レゴ®︎シリアスプレイ®︎のワークへの示唆

 この組織の罠の研究はレゴ®︎シリアスプレイ®︎のワークにどのような示唆を与えてくれるだろうか。

 レゴ®︎シリアスプレイ®︎によるワークは、作品にそれぞれの考えが単なる意見表明に以上に、はっきりと出る。それが、お互いへの信頼感を高め、過剰な配慮や相互不信を解消し、組織の中の相互関係を改善することにつながるメカニズムをもつ。それは、普段の組織の罠の発動を減少させることにも寄与するだろう。ファシリテーターは、ワークの一つの成功指標として「お互いに対する信頼感」がどのくらい高まったかを見ておくべきであろう。

 また、ワークのテーマとして、その組織における問題を取り扱うときに、左右対称法の感覚で、問いを組み立てる方法はありそうだ。例えば、「悪夢のような会議」を作り、さらに「そこに参加する参加者の胸の内」を想像させ、2つの作品の関係について、作品を見ながら皆で話してみると言った方法が考えられる。
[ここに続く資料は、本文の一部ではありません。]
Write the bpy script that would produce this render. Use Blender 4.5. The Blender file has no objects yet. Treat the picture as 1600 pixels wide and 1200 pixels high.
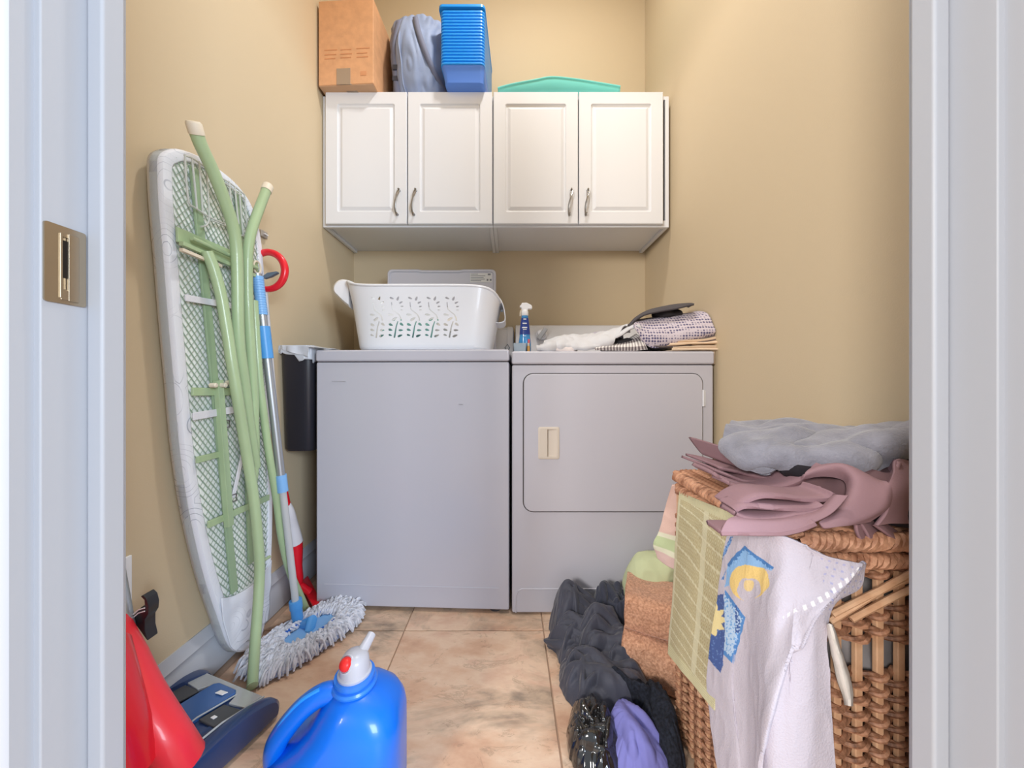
import bpy, bmesh, math, random
import numpy as np
from mathutils import Vector, Matrix, noise
random.seed(7)
scn = bpy.context.scene
C = scn.collection
# ---------------------------------------------------------------- camera
F = 539.0; CX = 797.0; CY = 597.0; EYE = 0.80
cam_d = bpy.data.cameras.new('camera'); cam = bpy.data.objects.new('camera', cam_d); C.objects.link(cam)
cam_d.sensor_width = 36.0; cam_d.sensor_fit = 'HORIZONTAL'; cam_d.lens = 36.0*F/1600.0
cam_d.shift_x = 3/1600.0; cam_d.shift_y = -3/1600.0; cam_d.clip_start = 0.02
cam.location = (0, 0, EYE); cam.rotation_euler = (math.pi/2, 0, 0)
scn.camera = cam
# ---------------------------------------------------------------- light
scn.view_settings.view_transform = 'Standard'; scn.view_settings.look = 'None'
scn.view_settings.exposure = 0.0; scn.view_settings.gamma = 1.0; scn.view_settings.use_curve_mapping = False
w = bpy.data.worlds.new('world'); scn.world = w; w.use_nodes = True
w.node_tree.nodes['Background'].inputs[0].default_value = (0.80, 0.90, 1.0, 1); w.node_tree.nodes['Background'].inputs[1].default_value = 0.9
def area(name, loc, target, size, power, col, shape='DISK'):
    l = bpy.data.lights.new(name, 'AREA'); l.energy = power; l.color = col; l.shape = shape; l.size = size
    o = bpy.data.objects.new(name, l); C.objects.link(o); o.location = loc
    d = Vector(target) - Vector(loc); o.rotation_euler = d.to_track_quat('-Z', 'Y').to_euler(); return o
area('room_ceiling_lamp', (0.14, 0.95, 3.06), (0.14, 0.95, 0), 0.14, 19.5, (1.0, 0.97, 0.93))
area('hall_fill_cool', (1.9, -2.1, 1.5), (-0.4, 1.0, 0.8), 1.1, 108, (0.76, 0.87, 1.0), 'SQUARE')  # unseen fill added in the hall to brighten the left wall, cool like its jamb
area('hall_fill_warm', (-1.7, -2.0, 1.8), (0.4, 1.0, 0.8), 0.7, 84, (1.0, 0.95, 0.89))  # second unseen fill, added on the hall's left side for the right wall

# ---------------------------------------------------------------- helpers
def P(x, y, Y): return Vector(((x-CX)/F*Y, Y, EYE-(y-CY)/F*Y))           # point seen at a photo position at depth Y
def PX(x, y, X): return P(x, y, X*F/(x-CX))                              # ... on the plane X
def PH(x, y, h=0.0): return P(x, y, F*(EYE-h)/(y-CY))                    # ... at the height h
def lin(c): 
    return tuple(((v/255)/12.92 if v/255 <= 0.04045 else ((v/255+0.055)/1.055)**2.4) for v in c)
MATS = {}
def mat(name, rgb, rough=0.5, metal=0.0, var=0.0, vscale=8.0, bump=0.0, bscale=200.0, alpha=1.0, trans=0.0, rgb2=None, attr=None, sheen=0.0, coat=0.0, ior=1.45):
    if name in MATS: return MATS[name]
    m = bpy.data.materials.new(name); m.use_nodes = True; MATS[name] = m
    nt = m.node_tree; b = nt.nodes['Principled BSDF']
    b.inputs['Base Color'].default_value = (*lin(rgb), 1)
    b.inputs['Roughness'].default_value = rough; b.inputs['Metallic'].default_value = metal
    b.inputs['Alpha'].default_value = alpha; b.inputs['Transmission Weight'].default_value = trans; b.inputs['IOR'].default_value = ior
    b.inputs['Sheen Weight'].default_value = sheen; b.inputs['Coat Weight'].default_value = coat
    tc = nt.nodes.new('ShaderNodeTexCoord')
    if attr:
        a = nt.nodes.new('ShaderNodeAttribute'); a.attribute_name = attr; nt.links.new(a.outputs['Color'], b.inputs['Base Color'])
    elif var or rgb2:
        n = nt.nodes.new('ShaderNodeTexNoise'); n.inputs['Scale'].default_value = vscale; n.inputs['Detail'].default_value = 5
        nt.links.new(tc.outputs['Object'], n.inputs['Vector'])
        mx = nt.nodes.new('ShaderNodeMix'); mx.data_type = 'RGBA'
        c2 = rgb2 if rgb2 else tuple(max(0, v*(1-var)) for v in rgb)
        mx.inputs['A'].default_value = (*lin(rgb), 1); mx.inputs['B'].default_value = (*lin(c2), 1)
        r = nt.nodes.new('ShaderNodeMapRange'); r.inputs[1].default_value = 0.35; r.inputs[2].default_value = 0.68
        nt.links.new(n.outputs['Fac'], r.inputs[0]); nt.links.new(r.outputs[0], mx.inputs['Factor'])
        nt.links.new(mx.outputs['Result'], b.inputs['Base Color'])
    if bump:
        n2 = nt.nodes.new('ShaderNodeTexNoise'); n2.inputs['Scale'].default_value = bscale; n2.inputs['Detail'].default_value = 3
        nt.links.new(tc.outputs['Object'], n2.inputs['Vector'])
        bp = nt.nodes.new('ShaderNodeBump'); bp.inputs['Strength'].default_value = bump; bp.inputs['Distance'].default_value = 0.002
        nt.links.new(n2.outputs['Fac'], bp.inputs['Height']); nt.links.new(bp.outputs['Normal'], b.inputs['Normal'])
    return m

class MB:
    """collects shapes, built as ONE mesh object"""
    def __init__(s): s.v = []; s.f = []
    def add(s, vs, fs):
        o = len(s.v); s.v += [tuple(q) for q in vs]; s.f += [tuple(i+o for i in f) for f in fs]; return s
    def box(s, x0, x1, y0, y1, z0, z1, M=None):
        vs = [Vector((x, y, z)) for z in (z0, z1) for y in (y0, y1) for x in (x0, x1)]
        if M is not None: vs = [M @ q for q in vs]
        return s.add(vs, [(0, 2, 3, 1), (4, 5, 7, 6), (0, 1, 5, 4), (2, 6, 7, 3), (0, 4, 6, 2), (1, 3, 7, 5)])
    def bar(s, a, b, wd, th, up=(1, 0, 0)):
        a = Vector(a); b = Vector(b); d = (b-a); L = d.length; d.normalize(); u = Vector(up); sd = d.cross(u).normalized(); u = sd.cross(d).normalized()
        vs = []
        for p in (a, b):
            for q in ((-1, -1), (1, -1), (1, 1), (-1, 1)): vs.append(p+sd*q[0]*wd/2+u*q[1]*th/2)
        return s.add(vs, [(0, 1, 2, 3), (7, 6, 5, 4), (0, 4, 5, 1), (1, 5, 6, 2), (2, 6, 7, 3), (3, 7, 4, 0)])
    def tube(s, pts, r, n=10, closed=False, flat=1.0, caps=True):
        pts = [Vector(p) for p in pts]; m = len(pts); rs = r if isinstance(r, (list, tuple)) else [r]*m
        t0 = (pts[1]-pts[0]).normalized(); up = Vector((0, 0, 1)) if abs(t0.z) < 0.9 else Vector((1, 0, 0))
        nrm = (up - t0*up.dot(t0)).normalized(); vs = []
        for i, p in enumerate(pts):
            if closed: t = (pts[(i+1) % m]-pts[i-1]).normalized()
            else: t = (pts[min(i+1, m-1)]-pts[max(i-1, 0)]).normalized()
            nrm = (nrm - t*nrm.dot(t)).normalized(); bn = t.cross(nrm)
            for k in range(n):
                a = 2*math.pi*k/n; vs.append(p+(nrm*math.cos(a)*flat+bn*math.sin(a))*rs[i])
        fs = []
        for i in range(m if closed else m-1):
            j = (i+1) % m
            for k in range(n): fs.append((i*n+k, i*n+(k+1) % n, j*n+(k+1) % n, j*n+k))
        if not closed and caps: fs += [tuple(range(n-1, -1, -1)), tuple(range((m-1)*n, m*n))]
        return s.add(vs, fs)
    def lathe(s, prof, c=(0, 0, 0), n=32, axis=None, sx=1, sy=1):
        """prof: list of (r, z)"""
        M = Matrix.Identity(3) if axis is None else Vector(axis).to_track_quat('Z', 'Y').to_matrix()
        c = Vector(c); vs = []
        for r, z in prof:
            for k in range(n):
                a = 2*math.pi*k/n; vs.append(c+M @ Vector((r*math.cos(a)*sx, r*math.sin(a)*sy, z)))
        fs = [(i*n+k, i*n+(k+1) % n, (i+1)*n+(k+1) % n, (i+1)*n+k) for i in range(len(prof)-1) for k in range(n)]
        fs += [tuple(range(n-1, -1, -1)), tuple(range((len(prof)-1)*n, len(prof)*n))]
        return s.add(vs, fs)
    def prism(s, poly, d):
        """poly: 3D outline, d: extrusion vector"""
        n = len(poly); d = Vector(d); vs = [Vector(p) for p in poly]+[Vector(p)+d for p in poly]
        fs = [tuple(range(n)), tuple(range(2*n-1, n-1, -1))]+[(i, i+n, (i+1) % n+n, (i+1) % n) for i in range(n)]
        return s.add(vs, fs)
    def rings(s, rr, capa=True, capb=True):
        n = len(rr[0]); vs = [q for r in rr for q in r]
        fs = [(i*n+k, i*n+(k+1) % n, (i+1)*n+(k+1) % n, (i+1)*n+k) for i in range(len(rr)-1) for k in range(n)]
        if capa: fs.append(tuple(range(n-1, -1, -1)))
        if capb: fs.append(tuple(range((len(rr)-1)*n, len(rr)*n)))
        return s.add(vs, fs)
    def grid(s, G):
        m, n = len(G), len(G[0]); vs = [q for r in G for q in r]
        return s.add(vs, [(i*n+k, i*n+k+1, (i+1)*n+k+1, (i+1)*n+k) for i in range(m-1) for k in range(n-1)])
    def build(s, name, m, parent=None, bevel=0.0, smooth=True, solid=0.0, sub=0, seg=2, offset=-1, fix=True):
        me = bpy.data.meshes.new(name); me.from_pydata(s.v, [], s.f); me.update()
        if fix:
            bm = bmesh.new(); bm.from_mesh(me); bmesh.ops.recalc_face_normals(bm, faces=bm.faces); bm.to_mesh(me); bm.free()
        o = bpy.data.objects.new(name, me); C.objects.link(o); me.materials.append(m)
        if parent: o.parent = parent
        if smooth:
            me.polygons.foreach_set('use_smooth', [True]*len(me.polygons))
            me.set_sharp_from_angle(angle=math.radians(38))
        if solid: q = o.modifiers.new('solid', 'SOLIDIFY'); q.thickness = solid; q.offset = offset
        if bevel: q = o.modifiers.new('bevel', 'BEVEL'); q.width = bevel; q.segments = seg; q.limit_method = 'ANGLE'; q.harden_normals = True
        if sub: q = o.modifiers.new('sub', 'SUBSURF'); q.levels = sub; q.render_levels = sub
        return o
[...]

 組織における問題をテーマとして取り扱う時にも、ファシリテーターは「その人の言動」部分と「内面の思い」部分を区別してストーリーを聞くという態度も重要であるといえる。作品に表れていなければ、追加で「その問題に対してどのような行動をとっているか」「その問題に対してどのような配慮をしているか」ということを問いかけることによって、組織の罠の存在がその組織にとってどのくらい深刻なのかを浮かび上がらせ、そのギャップがあることに、参加者にも気づかせることに寄与するかもしれない。